Process Contention Scope is one of the two basic ways of scheduling threads. Both of them being: process
local scheduling (known as Process Contention Scope, or Unbound Threads—the
Many-to-Many model) and system global scheduling (known as System Contention Scope, or Bound Threads—the One-to-One model). These scheduling classes are
known as the scheduling contention scope, and are defined only in POSIX. Process
contention scope scheduling means that all of the scheduling mechanism for the
thread is local to the process—the thread's library has full control over which
thread will be scheduled on an LWP. This also implies the use of either the Many-
to-One or Many-to-Many model.〔''Operating System Concepts'',7th edition,Wiley,2005,p:172〕
==Types of PCS scheduling==
PCS scheduling is done by the threads library. The library chooses which
unbound thread will be put on which LWP. The scheduling of the LWP is (of
course) still global and independent of the local scheduling. While this does mean
that unbound threads are subject to a sort of funny, two-tiered scheduling
architecture, in practice, you can ignore the scheduling of the LWP and deal
solely with the local scheduling algorithm.
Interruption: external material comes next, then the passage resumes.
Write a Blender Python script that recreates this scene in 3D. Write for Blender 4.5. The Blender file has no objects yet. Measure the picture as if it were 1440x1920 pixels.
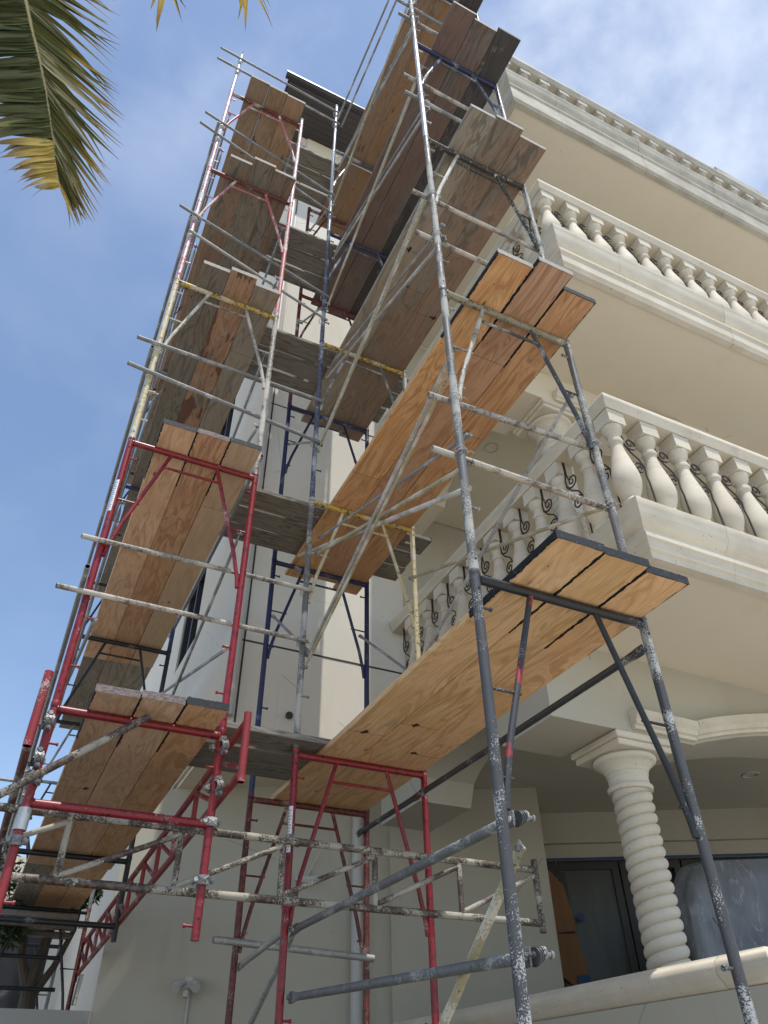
import bpy, bmesh, math, random
from mathutils import Vector, Matrix
R = math.radians
random.seed(7)
S = bpy.context.scene
COL = S.collection

# ------------------------------------------------------------------ camera, sky, sun, exposure
CF = Vector((0.3444, 0.69258, 0.63382)); CR = Vector((0.90032, -0.435, -0.01389)); CU = Vector((-0.26609, -0.57543, 0.77336))
cam = bpy.data.cameras.new('camera'); camo = bpy.data.objects.new('camera', cam); COL.objects.link(camo)
camo.matrix_world = Matrix(((CR.x, CU.x, -CF.x, 0), (CR.y, CU.y, -CF.y, 0), (CR.z, CU.z, -CF.z, 0), (0, 0, 0, 1)))
cam.sensor_fit = 'VERTICAL'; cam.sensor_height = 36; cam.lens = 1374.834 / 1920 * 36
cam.clip_start = .05; cam.clip_end = 3000
S.camera = camo
S.render.resolution_x = 768; S.render.resolution_y = 1024

SUN = Vector((0.02, -0.31, 0.95)).normalized()
w = bpy.data.worlds.new('World'); S.world = w; w.use_nodes = True
nt = w.node_tree; bg = nt.nodes['Background']
sky = nt.nodes.new('ShaderNodeTexSky'); sky.sky_type = 'NISHITA'; sky.sun_disc = False
sky.sun_elevation = math.asin(SUN.z); sky.sun_rotation = math.atan2(SUN.x, SUN.y)
sky.air_density = 1.0; sky.dust_density = .35; sky.ozone_density = .6
tc = nt.nodes.new('ShaderNodeTexCoord')
def wn(ty, **k):
    o = nt.nodes.new(ty)
    for q, v in k.items(): o.inputs[q].default_value = v
    return o
mp = wn('ShaderNodeMapping', Scale=(1.3, 1.3, 1.6), Location=(11.2, 4.4, 2.8), Rotation=(0, .3, .5))
n1 = wn('ShaderNodeTexNoise', Scale=2.3, Detail=8, Roughness=.55, Distortion=.25)       # wisps
n2 = wn('ShaderNodeTexNoise', Scale=1.05, Detail=2, Roughness=.5, Distortion=.2)      # where the veil is thick
rp = wn('ShaderNodeMapRange'); rp.interpolation_type = 'SMOOTHSTEP'; rp.inputs['From Min'].default_value = .44; rp.inputs['From Max'].default_value = .74
rq = wn('ShaderNodeMapRange'); rq.interpolation_type = 'SMOOTHSTEP'; rq.inputs['From Min'].default_value = .40; rq.inputs['From Max'].default_value = .66; rq.inputs['To Min'].default_value = .10; rq.inputs['To Max'].default_value = .72
mu = nt.nodes.new('ShaderNodeMath'); mu.operation = 'MULTIPLY'
ad = nt.nodes.new('ShaderNodeMath'); ad.operation = 'MULTIPLY_ADD'; ad.inputs[1].default_value = .12; ad.use_clamp = True
mx = nt.nodes.new('ShaderNodeMix'); mx.data_type = 'RGBA'; mx.inputs['B'].default_value = (4.6, 5.0, 5.7, 1)
L = nt.links.new
L(tc.outputs['Generated'], mp.inputs['Vector']); L(mp.outputs[0], n1.inputs['Vector']); L(mp.outputs[0], n2.inputs['Vector'])
L(n1.outputs['Fac'], rp.inputs['Value']); L(n2.outputs['Fac'], rq.inputs['Value'])
L(rp.outputs[0], mu.inputs[0]); L(rq.outputs[0], mu.inputs[1]); L(rq.outputs[0], ad.inputs[0]); L(mu.outputs[0], ad.inputs[2])
L(ad.outputs[0], mx.inputs['Factor']); L(sky.outputs[0], mx.inputs['A'])
L(mx.outputs['Result'], bg.inputs['Color'])
bg.inputs['Strength'].default_value = .15
sl = bpy.data.lights.new('sun', 'SUN'); sl.energy = 3.4; sl.angle = R(.53); sl.color = (1, .955, .88)
so = bpy.data.objects.new('sun', sl); COL.objects.link(so); so.rotation_euler = SUN.to_track_quat('Z', 'Y').to_euler(); so.location = (0, -5, 30)
S.view_settings.view_transform = 'Standard'; S.view_settings.look = 'None'; S.view_settings.gamma = 1; S.view_settings.use_curve_mapping = False
S.view_settings.exposure = .46
S.cycles.max_bounces = 10; S.cycles.diffuse_bounces = 6

GZ = -1.6            # the driveway lies 1.6 m below the camera

# ------------------------------------------------------------------ materials
class N:
    def __init__(s, name):
        s.m = bpy.data.materials.new(name); s.m.use_nodes = True; s.t = s.m.node_tree; s.b = s.t.nodes['Principled BSDF']
    def n(s, ty, **k):
        o = s.t.nodes.new(ty)
        for a, v in k.items(): setattr(o, a, v)
        return o
    def put(s, sock, v):
        if hasattr(v, 'is_output'): s.t.links.new(v, sock)
        elif v is not None:
            if isinstance(v, tuple) and len(v) == 3 and sock.type == 'RGBA': v = (*v, 1)
            sock.default_value = v
    def math(s, op, a, b=None, c=None, clamp=False):
        o = s.n('ShaderNodeMath', operation=op, use_clamp=clamp)
        s.put(o.inputs[0], a); s.put(o.inputs[1], b)
        if c is not None: s.put(o.inputs[2], c)
        return o.outputs[0]
    def ramp(s, f, lo, hi):
        o = s.n('ShaderNodeMapRange', interpolation_type='SMOOTHSTEP'); s.put(o.inputs['Value'], f)
        o.inputs['From Min'].default_value = lo; o.inputs['From Max'].default_value = hi
        return o.outputs[0]
    def mix(s, f, a, b, blend='MIX'):
        o = s.n('ShaderNodeMix', data_type='RGBA', blend_type=blend)
        s.put(o.inputs['Factor'], f); s.put(o.inputs['A'], a); s.put(o.inputs['B'], b)
        return o.outputs['Result']
    def vec(s, scale=(1, 1, 1), rnd=(0, 0, 0)):
        t = s.n('ShaderNodeTexCoord'); o = s.n('ShaderNodeVectorMath', operation='MULTIPLY'); s.t.links.new(t.outputs['Object'], o.inputs[0]); o.inputs[1].default_value = scale
        if any(rnd):
            oi = s.n('ShaderNodeObjectInfo'); q = s.n('ShaderNodeVectorMath', operation='SCALE'); q.inputs[0].default_value = rnd; s.t.links.new(oi.outputs['Random'], q.inputs['Scale'])
            a = s.n('ShaderNodeVectorMath', operation='ADD'); s.t.links.new(o.outputs[0], a.inputs[0]); s.t.links.new(q.outputs[0], a.inputs[1]); return a.outputs[0]
        return o.outputs[0]
    def noise(s, v, scale, detail=3, rough=.5, dist=0):
        o = s.n('ShaderNodeTexNoise'); s.t.links.new(v, o.inputs['Vector']); o.inputs['Scale'].default_value = scale; o.inputs['Detail'].default_value = detail
        o.inputs['Roughness'].default_value = rough; o.inputs['Distortion'].default_value = dist
        return o.outputs['Fac']
    def voro(s, v, scale):
        o = s.n('ShaderNodeTexVoronoi'); s.t.links.new(v, o.inputs['Vector']); o.inputs['Scale'].default_value = scale
        return o.outputs['Distance'], o.outputs['Color']
    def done(s, col, rough=.6, bump=None, bs=.3, bd=.01, metal=None, spec=None):
        s.put(s.b.inputs['Base Color'], col); s.put(s.b.inputs['Roughness'], rough); s.put(s.b.inputs['Metallic'], metal)
        if spec is not None: s.b.inputs['Specular IOR Level'].default_value = spec
        if bump is not None:
            o = s.n('ShaderNodeBump'); o.inputs['Strength'].default_value = bs; o.inputs['Distance'].default_value = bd
            s.put(o.inputs['Height'], bump); s.t.links.new(o.outputs[0], s.b.inputs['Normal'])
        return s.m

def steel(name, base, fleck=(.6, .58, .52), amt=.3, rust=(.12, .05, .025), ramt=.1, sc=70, metal=0., rough=.5, bump=.35, second=None, samt=0., spec=.5):
    """painted tube: base coat, mortar flecks that cluster, rust, patches of an older coat"""
    k = N(name); v = k.vec((1, 1, 1), (31, 17, 23))
    fine = k.noise(v, sc, 4, .62); big = k.noise(v, 5.5, 3, .55); mid = k.noise(v, 40, 4, .65)
    col = base
    if second: col = k.mix(k.ramp(k.noise(v, 6., 4, .62), .62 - samt * .36, .66 - samt * .36), col, second)
    tone = k.noise(v, 12, 3); col = k.mix(.5, col, k.mix(tone, tuple(c * .62 for c in base), tuple(min(1, c * 1.3 + .01) for c in base)) if not second else col)
    rm = k.ramp(k.math('ADD', k.math('MULTIPLY', mid, .7), k.math('MULTIPLY', fine, .3)), .66 - ramt * .3, .70 - ramt * .3)
    col = k.mix(rm, col, rust)
    comb = k.math('ADD', k.math('MULTIPLY', fine, .46), k.math('MULTIPLY', k.math('ADD', k.math('MULTIPLY', k.math('SUBTRACT', big, .5), 1.25), .5), .54))
    fm = k.ramp(comb, .66 - amt * .30, .69 - amt * .30)
    col = k.mix(fm, col, k.mix(tone, tuple(c * .72 for c in fleck), fleck))
    h = k.math('ADD', k.math('MULTIPLY', fine, .5), fm)
    met = k.math('MULTIPLY', k.math('SUBTRACT', 1., fm), metal) if metal else None
    return k.done(col, k.math('ADD', rough, k.math('MULTIPLY', fm, .35), clamp=True), h, bump, .003, met, spec)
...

There are four means of causing an active thread (say, T1) to context switch. Three
of them require that the programmer has written code. These methods are largely
identical across all of the libraries.〔''Pthreads Primer'',Sunsoft Press,1996,p:88〕
# Synchronization. By far the most common means of being context switched (a wild generalization) is for T1 to request a mutex lock and not get it. If the lock is already being held by T2, then the T1 will be placed on the sleep queue, awaiting the lock, thus allowing a different thread to run.
# Preemption. A running thread (T6) does something that causes a higher priority thread (T2) to become runnable. In that case, the lowest priority active thread (T1) will be preempted, and T2 will take its place on the LWP. The ways of causing this to happen include releasing a lock, changing the priority level of T2 upwards or of T1 downwards.
# Yielding. If the programmer puts an explicit call to sched_yield() in the code that T1 is running, then the scheduler will look to see if there is another runnable thread (T2) of the same priority (there can’t be a higher priority runnable thread). If there is one, then that one will then be scheduled. If there isn’t one, then T1 will continue to run.
# Time-Slicing. If the vendor’s PCS allows time-slicing (like Digital UNIX, unlike Solaris), then T1 might simply have its time slice run out and T2 (at the same priority level) would then receive a time slice.